On a tip from a former cellmate of Hickock' s, Floyd Wells, Smith and Hickock become the prime suspects. Wells had once worked for Herb Clutter as a hired farmhand and is the one who had described Clutter's apparent wealth to Hickock in prison, a description that ultimately led to the Clutter murders. When Wells hears of the Clutter murders on the radio, he informs authorities. Agent Nye receives a tip that Smith and Hickock are back in Kansas, having left Mexico when they ran out of money. Their plan was, in fact, to ' 'pass a lot of hot paper," or bad checks, around Kansas to raise cash, then leave for Florida. The agents visit Hickock's parents and Smith's sister and question them, under the guise of pursuing Smith and Hickock for parole violations and bouncing checks. The agents hear that the killers are in Kansas, but lose them. Through a bulletin alerting law enforcement officials that Smith and Hickock are driving a stolen vehicle with Kansas license plates, the pair are apprehended in Las Vegas, where they had gone after squandering their money in Miami. Agents Dewey, Nye, Duntz, and Church split up to question the two killers separately, and Hickock eventually confesses everything. Smith, disgusted that Hickock broke so easily, confesses as well and confirms most of Hickock's story.

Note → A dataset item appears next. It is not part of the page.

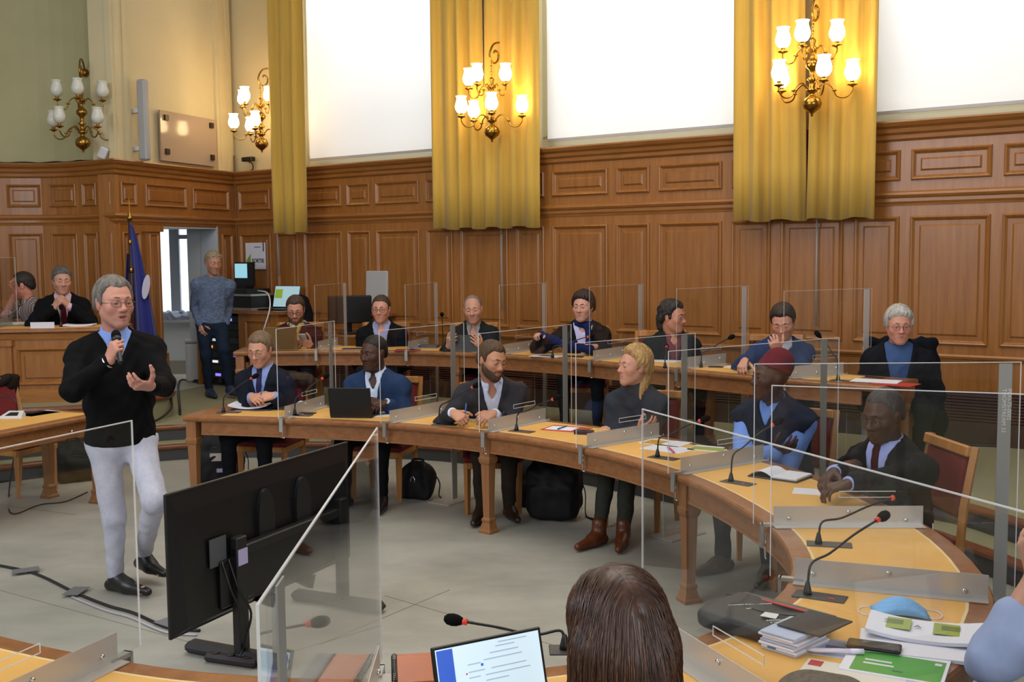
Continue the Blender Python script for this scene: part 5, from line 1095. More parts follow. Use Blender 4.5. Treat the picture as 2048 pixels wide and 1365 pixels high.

The killers lay out the gruesome details of the murder, from planning to execution. Once the pair had entered the Clutter house and discovered there was no safe and very little cash on hand, they proceeded with the murders, leaving, as Hickock had promised, "no witnesses." Smith reveals that Hickock, who had a penchant for young girls, was about to rape Nancy Clutter, but that he stopped Hickock. As he put it, Smith cannot stand people who are unable to control their sexual impulses and had threatened to fight Hickock if he attempted to rape Nancy. Smith also recalls in his confession the disgust and shame he felt as he groped for a silver dollar which had rolled beneath Nancy's bureau, feeling that he had indeed reached a new low and that he was sick of being enslaved to temporary sources of money.